Wednesday, May 23, 2012

Marshmallow Fondant

I have wanted to try fondant icing for quite a while. However I've heard that it's not that tasty and it seemed like it might be hard to do. Then last week I saw this recipe in the Globe and Mail for Mother's Day. It sounded really straight forward and easy, and it was!

The recipe calls for mini marshmallows, shortening, food dye and icing sugar. I could not originally find miniature marshmallows, so I used large ones, and I do not have a microwave. This meant melting the marshmallows in a double boiler (which I also don't have, so really a bowl over a pot of boiling water). The recipe also recommends gel or powder food dye but I used regular liquid food dye which worked just fine. I do believe you can get more vibrant colours from gel and powder dyes. However I've never used them, is this true?

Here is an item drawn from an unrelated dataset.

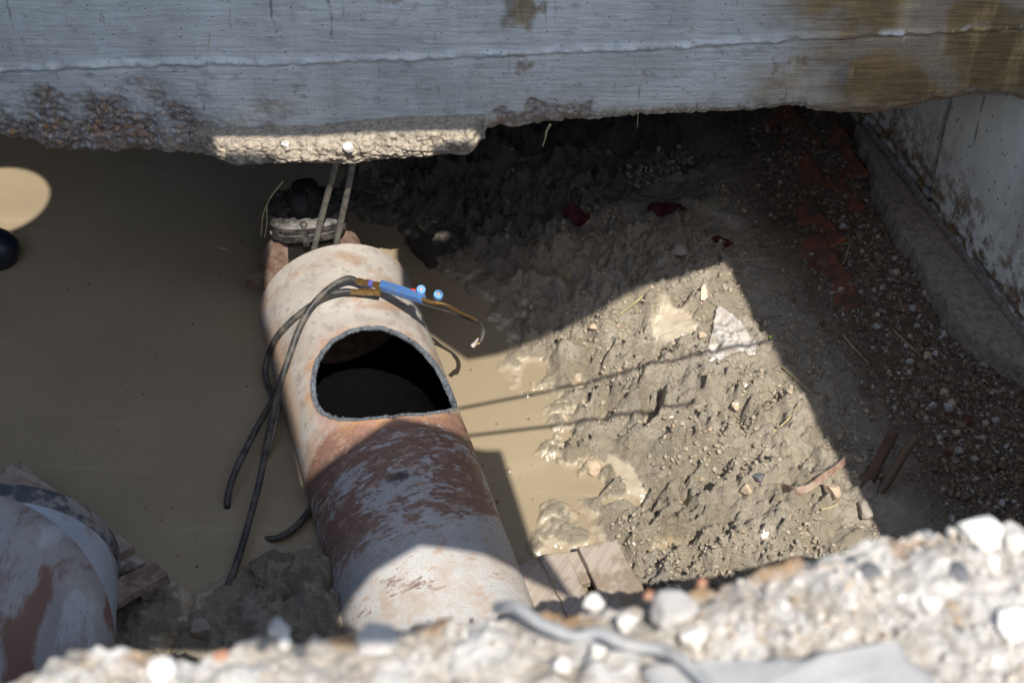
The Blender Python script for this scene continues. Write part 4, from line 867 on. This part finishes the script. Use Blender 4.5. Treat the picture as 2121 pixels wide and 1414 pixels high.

The fondant was really quick and easy to make, and it was fun to knead it together and see it take shape. The longest part was rolling it out and cutting the pieces and shapes. Then gluing them (with icing) individually to each cupcake. You can follow the steps from Stephanie Eddy but I found you don't really need to follow specific measurements. Steps to how I made the fondant are below.

I needed something to put the fondant on, so I made Vegan Marble Cupcakes. Also delish and easy!

I used Joy the Baker's chocolate cupcake recipe from her recipe for chocolate peanut butter cupcakes (!) and Golden Vanilla Cupcakes from the book Vegan Cupcakes Take Over the World, which just might be true. Alternate chocolate and vanilla batter into your cups until they are three quarters full then grab a toothpick and give 'em a swirl.

Marshmallow Fondant

1. Melt a bag a marshmallows in a bowl over a pot of boiling water, or in the microwave.
2. Once marshmallows are fully melted, stir in food colouring if doing so. Then start adding icing sugar a 1/4c at a time and stirring into the marshmallows.
3. Keep adding sugar until mixture forms a sticky ball, and it becomes difficult to incorporate the sugar. Then grease up your hands, and start kneading in more icing sugar, until you get a firm, dough like consistency, that doesn't have sticky spots.
4. You can either immediately start rolling out your fondant, or store it up for three months in a cool dry place. Just rub some shortening into your dough ball to keep it moist and then wrap securely in plastic wrap and a ziploc.
5. To roll out your fondant use shortening to grease your rolling pin and rolling area, or icing sugar if it becomes too sticky, instead of flour. Just remember, the icing sugar will make the colour of the fondant dull.

Overall I'd say the finished project was fantastic, so well worth it! Also I made the fondant ahead of time, then just warmed it up to decorate the cupcakes I had made.  It was easy to get the fondant malleable again, I just left it in the sun while the cupcakes baked! (Remember, no microwave).